The described situation applies to many companies I have seen the last 5 years. An IT department wants to work with new technology, but isn’t, in essence, innovative. The passion for technology within the IT teams is challenged by their boards on non-tech drivers. Executives are interested in what IT costs and how well it works, all in plain figures.

But what happens if the technology pace increases enormously, new possibilities are used by starters and competitors and new generations are used to work with the latest devices and apps. Your peers are moving complete datacentres to a service provider. Your trusted advisors speak about disrupt or be disrupted, cloud, SAAS, software defined and so on. You might get overburdened with an excessive number of requests and demands.

Now you must try capitalizing on the potential efficiencies, cost-savings AND answer to these new demands coming from executives (“let’s go to the cloud”), different business lines (“we want to be digital”) and from your own employees (“here is my code, deploy it; I don’t care how”).  So, it is hard keeping pace in a changing digital world.

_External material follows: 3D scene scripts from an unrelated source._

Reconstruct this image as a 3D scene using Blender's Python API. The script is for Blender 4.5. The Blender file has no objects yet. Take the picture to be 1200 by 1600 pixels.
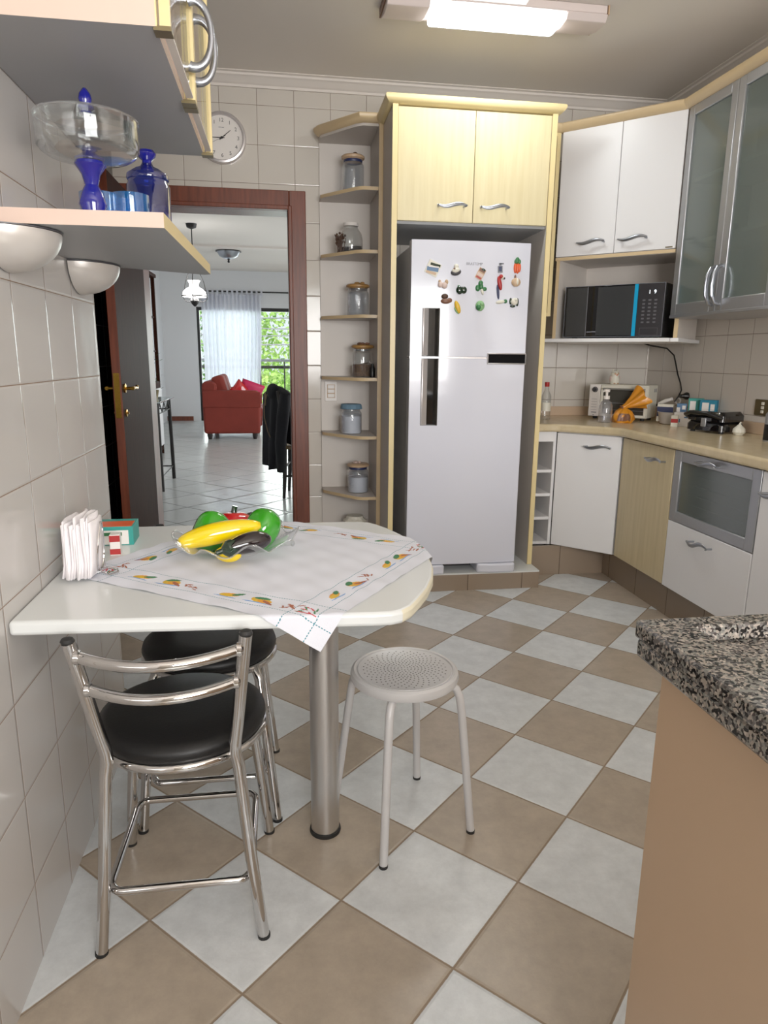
import bpy, bmesh, math, random
from mathutils import Vector, Matrix
random.seed(7)
PI = math.pi
COL = bpy.context.scene.collection

# ------------------------------------------------------------------ helpers
def lin(r, g, b, a=1.0):
    f = lambda v: (v/255/12.92) if v/255 <= .04045 else ((v/255+.055)/1.055)**2.4
    return (f(r), f(g), f(b), a)

class MB:
    """collects shapes into one mesh"""
    def __init__(s): s.bm = bmesh.new(); s.mi = 0
    def _v(s, pts): return [s.bm.verts.new(p) for p in pts]
    def _f(s, vs):
        try:
            f = s.bm.faces.new(vs); f.material_index = s.mi; return f
        except ValueError: return None
    def box(s, x0, x1, y0, y1, z0, z1):
        v = s._v([(x, y, z) for z in (z0, z1) for x, y in ((x0, y0), (x1, y0), (x1, y1), (x0, y1))])
        for q in ((3,2,1,0), (4,5,6,7), (0,1,5,4), (1,2,6,5), (2,3,7,6), (3,0,4,7)): s._f([v[i] for i in q])
        return s
    def prism(s, poly, z0, z1, axis='z'):
        P = {'z': lambda a, b, c: (a, b, c), 'x': lambda a, b, c: (c, a, b), 'y': lambda a, b, c: (a, c, b)}[axis]
        lo = s._v([P(a, b, z0) for a, b in poly]); hi = s._v([P(a, b, z1) for a, b in poly]); n = len(poly)
        s._f(lo[::-1]); s._f(hi)
        for i in range(n): s._f([lo[i], lo[(i+1) % n], hi[(i+1) % n], hi[i]])
        return s
    def tube(s, pts, r, n=10, closed=False, flat=None):
        pts = [Vector(p) for p in pts]; N = len(pts)
        rs = r if isinstance(r, (list, tuple)) else [r]*N
        tan = []
        for i in range(N):
            a = pts[(i-1) % N] if (closed or i > 0) else pts[i]
            b = pts[(i+1) % N] if (closed or i < N-1) else pts[i]
            tan.append((b-a).normalized())
        up = Vector((0, 0, 1)) if abs(tan[0].z) < .9 else Vector((0, 1, 0))
        nrm = (up - tan[0]*up.dot(tan[0])).normalized(); rings = []
        for i in range(N):
            nrm = (nrm - tan[i]*nrm.dot(tan[i])).normalized(); bi = tan[i].cross(nrm)
            fx, fy = flat if flat else (1, 1)
            rings.append(s._v([pts[i]+(nrm*math.cos(2*PI*k/n)*fx+bi*math.sin(2*PI*k/n)*fy)*rs[i] for k in range(n)]))
        for i in range(N if closed else N-1):
            A, B = rings[i], rings[(i+1) % N]
            for k in range(n): s._f([A[k], A[(k+1) % n], B[(k+1) % n], B[k]])
        if not closed: s._f(rings[0][::-1]); s._f(rings[-1])
        return s
    def lathe(s, prof, c=(0, 0, 0), n=32, mod=None, a0=0, a1=2*PI, M=None):
        full = abs(a1-a0-2*PI) < 1e-6; m = n if full else n+1; rings = []
        for j, (r, z) in enumerate(prof):
            if r < 1e-6:
                p = Vector((0, 0, z)); p = (M @ p) if M else p
                rings.append(s._v([p+Vector(c)])); continue
            L = []
            for k in range(m):
                a = a0+(a1-a0)*k/n; rr, zz = (r, z) if not mod else mod(j, a, r, z)
                p = Vector((rr*math.cos(a), rr*math.sin(a), zz)); p = (M @ p) if M else p
                L.append(p+Vector(c))
            rings.append(s._v(L))
        for A, B in zip(rings, rings[1:]):
            for k in range(m if full else m-1):
                k2 = (k+1) % m
                if len(A) == 1 and len(B) == 1: continue
                if len(A) == 1: s._f([A[0], B[k2], B[k]])
                elif len(B) == 1: s._f([A[k], A[k2], B[0]])
                else: s._f([A[k], A[k2], B[k2], B[k]])
        return s
    def ell(s, c, r, M=None, nu=20, nv=12, fn=None):
        prof = []
        for j in range(nv+1):
            t = -PI/2+PI*j/nv; prof.append((math.cos(t) if 0 < j < nv else 0, math.sin(t)))
        S = Matrix.Diagonal((r[0], r[1], r[2])); S = (M.to_3x3() @ S) if M else S
        return s.lathe(prof, c, nu, fn, M=S)
    def quad(s, a, b, c, d): s._f(s._v([a, b, c, d])); return s
    def poly(s, pts): s._f(s._v(pts)); return s

def world_loc(o):
    v = Vector((0, 0, 0))
    while o: v += o.location; o = o.parent
    return v

def ob(name, mb, mats, parent=None, W=True, bev=0, sharp=38, smooth=True, seg=2, rec=True):
    if rec: bmesh.ops.recalc_face_normals(mb.bm, faces=mb.bm.faces)
    me = bpy.data.meshes.new(name); mb.bm.to_mesh(me); mb.bm.free()
    for m in (mats if isinstance(mats, (list, tuple)) else [mats]): me.materials.append(m)
    if smooth:
        me.polygons.foreach_set('use_smooth', [True]*len(me.polygons)); me.set_sharp_from_angle(angle=math.radians(sharp))
    o = bpy.data.objects.new(name, me); COL.objects.link(o)
    if parent:
        o.parent = parent
        if W: me.transform(Matrix.Translation(-world_loc(parent)))
    if bev:
        b = o.modifiers.new('bevel', 'BEVEL'); b.width = bev; b.segments = seg; b.limit_method = 'ANGLE'; b.angle_limit = math.radians(40)
        b.harden_normals = False
    return o

def tag(o, label=None, cat=None, group=None, kind=None):
    if label: o['label'] = label
    if cat: o['category'] = cat
    if group: o['group'] = group
    if kind: o['kind'] = kind
    return o

def thing(name, label, cat, loc=(0, 0, 0), rz=0, group=None):
    o = bpy.data.objects.new(name, None); COL.objects.link(o); o.empty_display_size = .05
    o.location = loc; o.rotation_euler = (0, 0, rz)
    return tag(o, label, cat, group)

def solo(name, mb, mats, label, cat, loc=None, group=None, **k):
    """a thing that is one mesh; origin moved to its base"""
    o = ob(name, mb, mats, **k)
    if loc: o.data.transform(Matrix.Translation(-Vector(loc))); o.location = loc
    return tag(o, label, cat, group)

def struct(name, mb, mats, parent=None, **k):
    o = ob(name, mb, mats, parent, **k)
    if not parent: o['kind'] = 'structure'
    return o

def dup(root, loc, rz, label=None):
    r = root.copy(); COL.objects.link(r); r.location = loc; r.rotation_euler = (0, 0, rz)
    if label: r['label'] = label
    for ch in list(root.children):
        c = ch.copy(); COL.objects.link(c); c.parent = r
        for g in list(ch.children):
            d = g.copy(); COL.objects.link(d); d.parent = c
    return r

def text_mb(body, size, M, depth=.0004, mi=0, mb=None, align='CENTER'):
    cu = bpy.data.curves.new('lettering', 'FONT'); cu.body = body; cu.size = size; cu.align_x = align; cu.align_y = 'CENTER'
    cu.extrude = depth; cu.resolution_u = 3
    o = bpy.data.objects.new('lettering', cu); COL.objects.link(o)
    dg = bpy.context.evaluated_depsgraph_get(); me = bpy.data.meshes.new_from_object(o.evaluated_get(dg))
    bpy.data.objects.remove(o); bpy.data.curves.remove(cu)
    me.transform(M); mb = mb or MB(); n0 = len(mb.bm.faces); mb.bm.from_mesh(me); bpy.data.meshes.remove(me)
    mb.bm.faces.ensure_lookup_table()
    for f in mb.bm.faces[n0:]: f.material_index = mi
    return mb

def TR(loc, rx=0, ry=0, rz=0):
    return Matrix.Translation(loc) @ Matrix.Rotation(rz, 4, 'Z') @ Matrix.Rotation(ry, 4, 'Y') @ Matrix.Rotation(rx, 4, 'X')

# ------------------------------------------------------------------ materials
def mat(name):
    m = bpy.data.materials.new(name); m.use_nodes = True
    nt = m.node_tree; nt.nodes.clear()
    out = nt.nodes.new('ShaderNodeOutputMaterial'); return m, nt, out

def N(nt, typ, **k):
    n = nt.nodes.new(typ)
    for a, v in k.items():
        if a.startswith('i_'): n.inputs[a[2:].replace('_', ' ')].default_value = v
        elif a.startswith('n_'): n.inputs[int(a[2:])].default_value = v
        else: setattr(n, a, v)
    return n

def M_(name, col, rough=.5, metal=0, var=.0, vscale=8, bump=0, bscale=60, coat=0, emit=None, estr=0, stretch=None, col2=None, aniso=0, spec=None, trans=0, sss=0):
    m, nt, out = mat(name); L = nt.links.new
    p = N(nt, 'ShaderNodeBsdfPrincipled'); L(p.outputs[0], out.inputs[0])
    p.inputs['Base Color'].default_value = col; p.inputs['Roughness'].default_value = rough; p.inputs['Metallic'].default_value = metal
    p.inputs['Coat Weight'].default_value = coat
    p.inputs['Coat Roughness'].default_value = .06
    if spec is not None: p.inputs['Specular IOR Level'].default_value = spec
    if trans: p.inputs['Transmission Weight'].default_value = trans
    if aniso: p.inputs['Anisotropic'].default_value = aniso
    if emit: p.inputs['Emission Color'].default_value = emit; p.inputs['Emission Strength'].default_value = estr
    if var or col2 or bump:
        tc = N(nt, 'ShaderNodeTexCoord'); mp = N(nt, 'ShaderNodeMapping'); L(tc.outputs['Object'], mp.inputs[0])
        if stretch: mp.inputs['Scale'].default_value = stretch
        nz = N(nt, 'ShaderNodeTexNoise', i_Scale=vscale, i_Detail=6.0, i_Roughness=.6); L(mp.outputs[0], nz.inputs['Vector'])
        if var or col2:
            mx = N(nt, 'ShaderNodeMix', data_type='RGBA'); rp = N(nt, 'ShaderNodeMapRange', n_1=.35, n_2=.65); L(nz.outputs[0], rp.inputs[0]); L(rp.outputs[0], mx.inputs[0])
            d = col2 or tuple(c*(1-var) for c in col[:3])+(1,)
            mx.inputs[6].default_value = col; mx.inputs[7].default_value = d; L(mx.outputs[2], p.inputs['Base Color'])
        if bump:
            nb = N(nt, 'ShaderNodeTexNoise', i_Scale=bscale, i_Detail=3.0); L(tc.outputs['Object'], nb.inputs['Vector'])
            b = N(nt, 'ShaderNodeBump', i_Strength=bump, i_Distance=.002); L(nb.outputs[0], b.inputs['Height']); L(b.outputs[0], p.inputs['Normal'])
    return m

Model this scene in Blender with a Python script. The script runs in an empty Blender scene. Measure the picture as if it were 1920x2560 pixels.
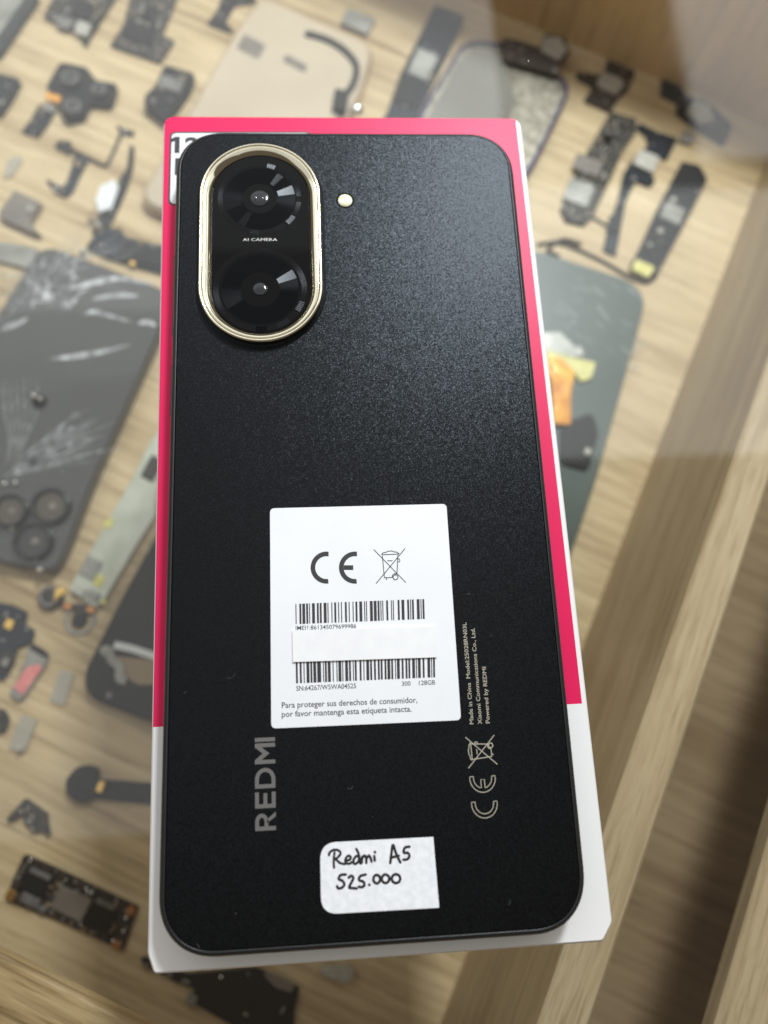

How should you and your businesses transform to that continuously changing digital world? That is the hardest question IT managers all around the world nowadays need to answer, if they want to get out of the ‘cost centre’ management mechanism and provide the right IT service to the business lines.

Where to start? I have got inspired by Simon Sinek and started to ask the Why questions, to create a clear and authentic vision for IT at our customers. Why does your organization exist? Why do your business lines do the things they do? Why do you want or should you transform to a new architecture, platform, devices and so on? Why is IT an enabler for the line of business? In this creative process, you try to filter the right content for an IT vision. A vision that addresses to the core values of your company. Try to visualise the vision.

Why start with a vision? Very simple. A picture says more than a thousand words. It is hard to convince your C-level, colleagues and employees with words, thick reports, memos or PowerPoint presentations full of text. It works easier to inspire them with a motivating story containing your pictured vision, that addresses the core values and focusses on the added values of IT. The same audience is less interested in What you are changing (“we virtualize our network and make everything software defined”) or How you do this (“we start with designing a new cloud platform”). They want to know Why you do it (“we make IT simple and secure, your work will be fun and courageous”). Obviously, you also should be prepared for the How and What questions. But, like Simon Sinek dictates, it all starts with the Why.